Open Gilthoniel opened 5 years ago

Gilthoniel commented 5 years ago

So basically we need to introduce a way for followers to detect that the leader is malicious. It's not straightforward how to do this as we don't want to open a way for attackers to trigger view changes all the time.

The first idea coming in mind would be to trigger a view change if no block have been created for a while. Even if there is no transaction and thus no block created, it's not a big deal to trigger a view change because that means there is no load in the system so the view change wouldn't slow down anything. But I'm not sure what should be the timeout because 10 or so intervals looks tiny. I guess the question is how much we accept the system to be stuck if a leader is malicious .. one hour ?

kc1212 commented 5 years ago

We had a discussion with @LefKok on this problem some time ago. IIRC, the idea was to do periodic leader rotation, i.e., every block is created periodically regardless of whether there are transactions and every subsequent block is created by the next leader in the roster list. A group of attackers can DoS the system for at most n/3 blocks. Implementing it I suspect will be tricky, especially around the timeouts.

kc1212 commented 5 years ago

Actually this paper describes a rotating leader algorithm (section IV-D) https://eprint.iacr.org/2019/676.pdf

ineiti commented 5 years ago

I know the author of the paper - where has it been submitted? I see it's quite new...

The leader should definitively be rotated on a regular basis.

Also, do the followers check now if the transactions they sent to the leader have been included? Or is that the clients' job to do?

jeffallen commented 5 years ago

Checking that txns are accepted is the responsibility of the client.

ineiti commented 5 years ago

Checking that txns are accepted is the responsibility of the client.

In both Ethereum and Bitcoin, once a transaction is submitted to the network, it will be gossipped around until it is included in a block (or until it times out, probably). This is why I thought that having the same functionality in ByzCoin might be worth it: keep sending the transactions to the leader, until the transaction is included in a block, either as being accepted, or refused.

LefKok commented 5 years ago

Censorship resistance cannot be offloaded to the clients. It works on Bitcoin or Ethereum because they are leaderless and permissionless protocols. For ByzCoin with a stable leader, this is not the case.

A simple rotating leader should suffice for static adversaries and is the simplest path. Some protocols like Tendermint and Hotstuff do it every round, but for the permissioned settings of ByzCoin we can do it every X rounds and then censored transactions will have an expected 1.5X commitment time. Could you elaborate on the exact use-case? For most applications censorship-resistance is not crucial

Other interesting ways are Threshold encryption ala Calypso (Used in Honeybadger BFT) or Leaderless consensus (https://arxiv.org/abs/1809.01620)

ineiti commented 5 years ago

@LefKok - when you write cannot be offloaded to the clients - does that mean that the nodes should take care of making sure a transaction goes in, and eventually complain that the leader did not include their transaction?
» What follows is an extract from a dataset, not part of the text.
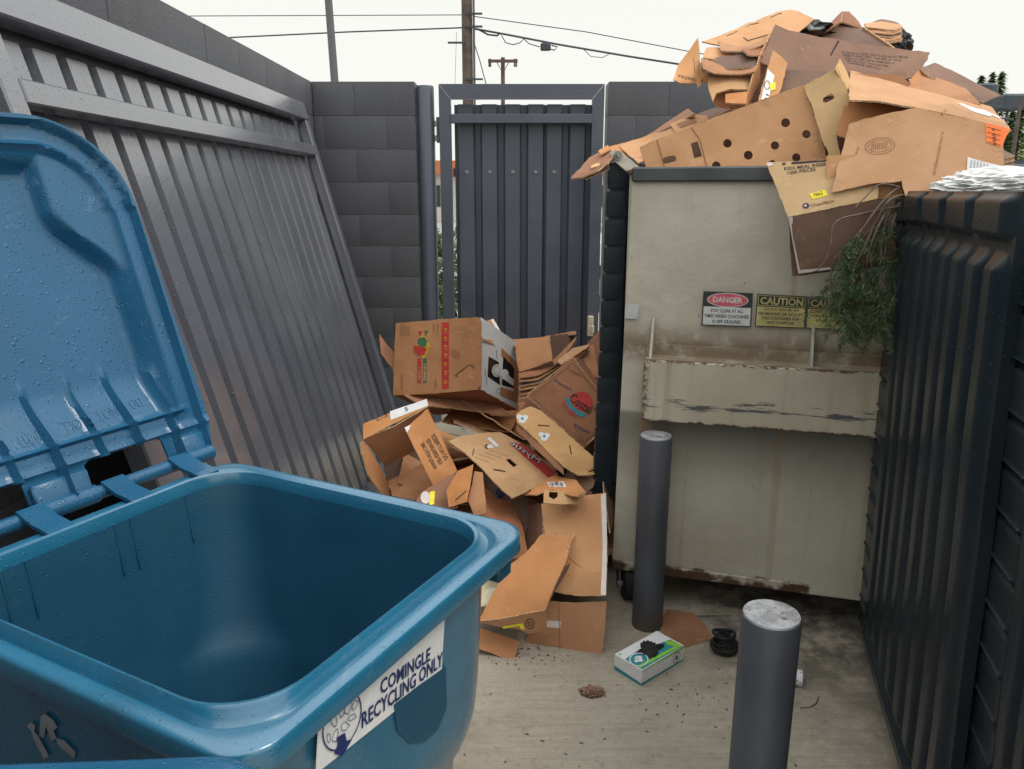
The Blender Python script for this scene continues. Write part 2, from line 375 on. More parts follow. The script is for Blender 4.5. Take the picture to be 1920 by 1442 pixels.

In the case of ByzCoin, of course.

We're trying to figure out if the nodes should keep track of which transactions got in and which did not make it in a block. Should a node keep a transaction he sent to the leader in his list, and send it again for the next block if it hasn't been included?

LefKok commented 5 years ago

This would be a way to solve it, but a fairly complicated one since now you need to keep timers for each transaction. Instead, the elegant solution is to make sure censorship cannot happen for a long period of time.

This is achieved by making sure that transactions to be committed have an equal chance to be added (proportional to fees of course in the permissionless setting). If all leaders where honest this would be the case anyway, but a malicious leader can ignore. As a result, the solution is to either hide the transactions to be committed (Honeybadger BFT does that), make the protocol leaderless (Block-Mania does this), or switch leaders periodically (simplest to implement, but a bit slower as censorship-resistance holds only during honest leaders).